Trust is an essential part of individual lives and the workings of modern society. Not only democracies, but also dictatorships like the Soviet state and socialist regimes in postwar Eastern Europe needed trust as a crucial resource for social integration and stability of the political order. But how much trust did a dictatorship need to ensure the regimes viability? How did the propaganda state produce the trust necessary to legitimate itself? How did the population experience trust and distrust in the insecurities of everyday life? Answers to those questions are important to understand problems of democratic transition in post-communist countries and to explain how neo-authoritarian systems are produced today. My project, a cultural history of trust and distrust in Soviet Russia 1917-1991, is a historical study to illuminate the role of trust and distrust in organising the Soviet political order. I hypothesize that the Soviet state preserved social cohesion with the paradoxical principle of forced trust: the bureaucratic systems ineffectiveness made people feel defenceless, compelling them to distrust official institutions and join imagined networks of trust under ultimate protection from party and state leaders. As a result, forced trust became a key feature of communist modernity: the growth generalised distrust was the basic precondition for producing compulsory personalised trust in the leaders against a background of radical distrust to enemies-other-minded people.
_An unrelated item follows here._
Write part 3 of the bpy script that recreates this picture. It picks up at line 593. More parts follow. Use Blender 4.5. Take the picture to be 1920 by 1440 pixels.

I treat trust and distrust as socially constructed, politically directed and individually experienced feelings that changed over time. By looking at multiple meanings and spaces, discourses and rituals, institutions and agents of trust and distrust, this study examines the policies and practices that shaped the everyday life of millions of Soviet people and defined the grammar of the Soviet civilization from the beginning to the fall of this alternative scenario of modernity.